Not So Titanic Over Time – Andy Burns revisits the original Clash Of The Titans


The Queen and I talked about seeing the new Clash Of The Titans remake this past weekend, but with Easter and our housecleaning duties we didn’t make it. Some family members did, mind you, and the reviews have not been kind. The poor reception seems to be a common refrain amongst the geek community. Normally I avoid reviews and spoilers but for some reason with the Clash Of The Titans I’ve been keen to find out what people think of the film and how it stacks up with the original.

Speaking of which, I did manage to talk the Queen into watching the original film from back in 1981 on a newly reissued DVD a few nights ok. As one who is certainly big on trying out new technology, I jumped on the Blu-Ray bandwagon and have purchased most of my releases in that format. Sometimes I grab my stuff used if I can find a film for cheap, but I’m always willing to spend between $20 and $25 a new Blu-Ray. My original plan was to pick up Clash Of The Titans on Blu-Ray, but the price discrepancy between the DVD and Blu-Ray reissues was ridiculous – a $21 discrepancy in fact, and this is for a disc that hasn’t been cleaned up and that features the same extras as the original DVD release from a few years back. I know more and more people are purchasing Blu-Ray players and discs, but we’re still aways away before it becomes standard. For people to want to embrace the new technology, pricing has got to be better.

Ok, I’m done. But I think you know where I’m coming from on this. I liked Clash Of The Titans back when I was a kid and I’d been interesting in owning it for some time – I just wasn’t going to pay a premium for it. And to be honest, once we finished watching the original I’m glad that I didn’t.

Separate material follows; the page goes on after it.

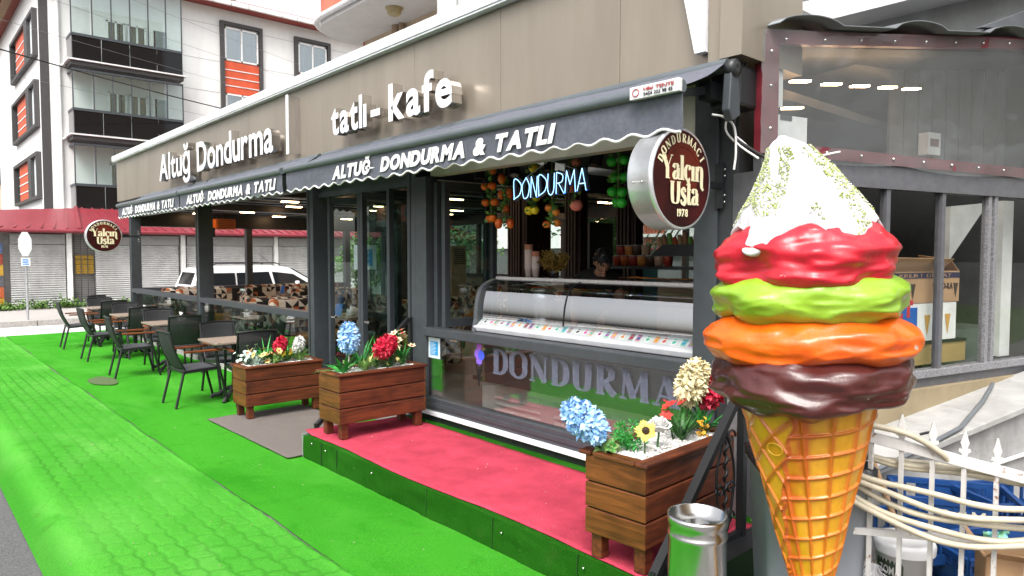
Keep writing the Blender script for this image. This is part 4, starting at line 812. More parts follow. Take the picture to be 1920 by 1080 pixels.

As it stands, the original film hold up in some ways. The Greek mythos haven’t been done to death on the big screen or on television so there’s still a cool novelty in seeing the 1981 depictions of Medusa, Pegasus, and Gods like Zeus and Poseiden. Harry Hamlin’s performance as Perseus, the human son of Zeus, also hold up very nicely. It’s a wonder that he never became a bigger star than he was, though a prime spot on LA Law for a years is nothing to scoff at. There are a few great action scenes that still hold up (the battle with Medusa is pretty tense) and while destruction of Argos wasn’t as massive as I remember it, it’s still fairly grim. In a lot of ways, the original Clash Of The Titans is like the original Conan The Barberian, with better acting.

However one of the things that the film is best remembered for, the stopmotion animation courtesy of legend Ray Harryhausen, really has not stood the test of time at all. There are some moments that do work (once again, Medusa springs to mind) but the scenes of the winged horse Pegasus flying or the Kraken itself just don’t carry the same owe with them that they did when I was a kid. How could they? But I’m also pleased that I didn’t get the Blu-Ray version of Clash Of The Titans, because the films dated special effects would no doubt stand out that much more. 

This was really one of those times where I’m glad I saved my dough. There’s a great nostalgia factor in watching the original Clash Of The Titans, but as a technical wonder it just doesn’t hold up the way you’d want it to. Though judging by the reviews I’m hearing, maybe the new version of the old not so classic won’t hold up over time either.

One Reply to “Not So Titanic Over Time – Andy Burns revisits the original Clash Of The Titans”

  1. Hilarious. I watched in on TV the other night and was howling at the stop motion animation that had me so scared as a child.
    Great for nostalgia's sake, but even Ten Commandments had longer standing FX and composites.